I do a cake mix alteration that turns out to fake cake flawlessly, altho I don't know if it will work at your HA.


1 box cake mix (I prefer DH)

1 small box pudding (full fat and sugar)

4 eggs

double oil and reduce water to 8 oz


Sift mixes together. This will take care of any lumps created in shipping and ensure a smooth batter.

Make emulsion with eggs, oil and water, being careful to not create air bubbles (#1 on your KA until eggs well mixed in should ensure this).

Add drys to wets and mix on medium for about one minute.

Using a large rubber spatula, turn the batter and look for any missed drys. If you see some (guaranteed you will) finish off with the spatula by folding.

Pour into prepared pans (I like 8in round, 2in deep as mixes are a bit short for the 9in pans IMO)

Drop pans on counter to release extra bubbles and pop with toothpick.

Chocolate drys out easily, so my tip is to set the timer for a few min short of recommended time.

Check with a wooden or bamboo skewer as the metal testers will not reveal the moist crumbs you are looking for to judge done with carry over time factored in.


This recipe can be used with any cake mix and pudding combo.

Have fun!



post #7 of 9

It sounds like your problems stem from several issues, the high altitude and potentially the method you use to measure your flour.

For cake baking, you should always use the flour called for in the recipe and sift the flour into the measuring cup, then level the top by scraping it off with a flat edged knife or spatula.

If you use bleached all-purpose flour, you will get a more tender cake as the grains of flour are coarsened by the bleaching process and thus measure lighter than the smoother textured unbleached flour.


For high altitude baking, check our Susan Purdys' Pie in the Sky cookbook. All her recipes were tested at different altitudes and adjusted to compensate for the higher temps needed.




Drop pans on counter to release extra bubbles and pop with toothpick.

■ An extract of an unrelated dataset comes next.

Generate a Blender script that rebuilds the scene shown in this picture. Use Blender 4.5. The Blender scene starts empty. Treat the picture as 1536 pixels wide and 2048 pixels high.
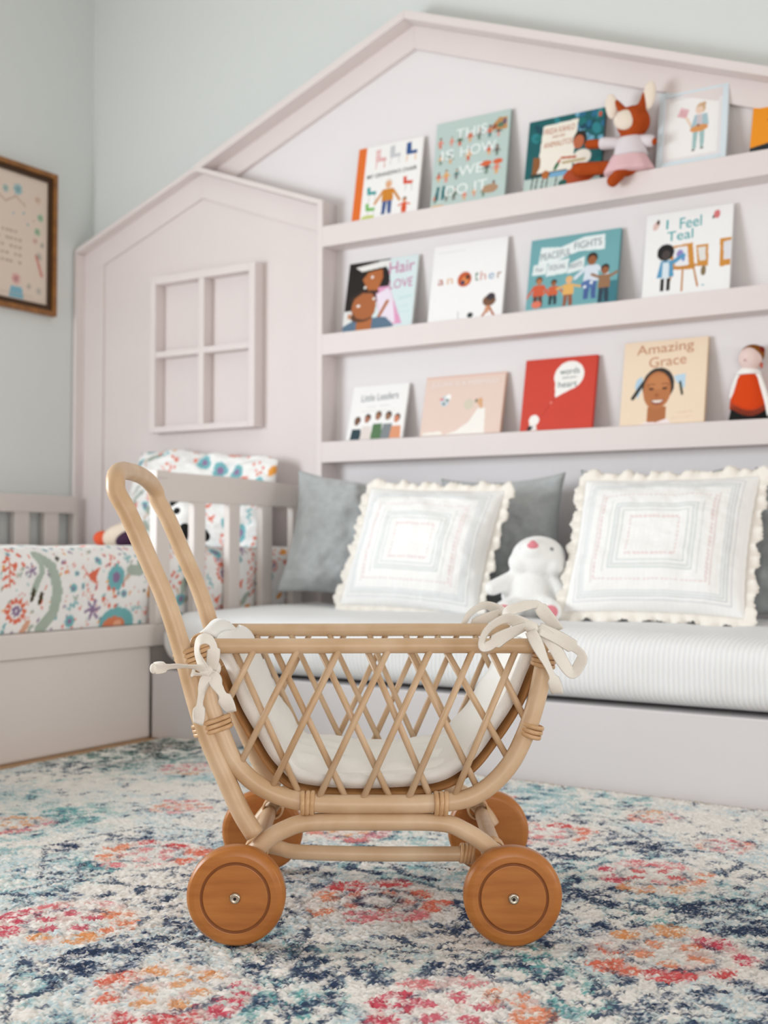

Never, EVER do this!-unless you want a hockey puck for a cake, that is. If you want to avoid large air bubbles or channels in your cakes, make sure to sift your leavening and flour several times to combine them evenly. You can also blend the dry ingredients in a food processor by pulsing them together a few times. One other trick, though it does not address uneven mixing of the leavening, is to gently drag a skewer through the batter a couple times to eliminate the larger bubbles that come from transferring the batter to the pan.

Liquored up and laquered down,
She's got the biggest hair in town!


Liquored up and laquered down,
She's got the biggest hair in town!

post #8 of 9

If you are using a modern recipe, no need to sift anything unless there are lumps.

Measure flour by scooping into the dry measure and level with a straight edge.




OBTW, unless you are making an egg white (meringue) based batter, a drop or two on the counter will not hurt a thing (also an OWT).




I grant that all experienced bakers have their own tricks, but you are likely to scare away any green cook with all those tools and dishes to wash for a simple cake, IMHO!




post #9 of 9
Thread Starter 

Thank you everyone for all of the great information. I was able to download a chocolate buttermilk cake recipe from Susan Purdy's Pie in the Sky. I'll use the ganache recipe from epicurious since it sounds relatively simple. I'll be glad when I move back to sea level so I can bake again.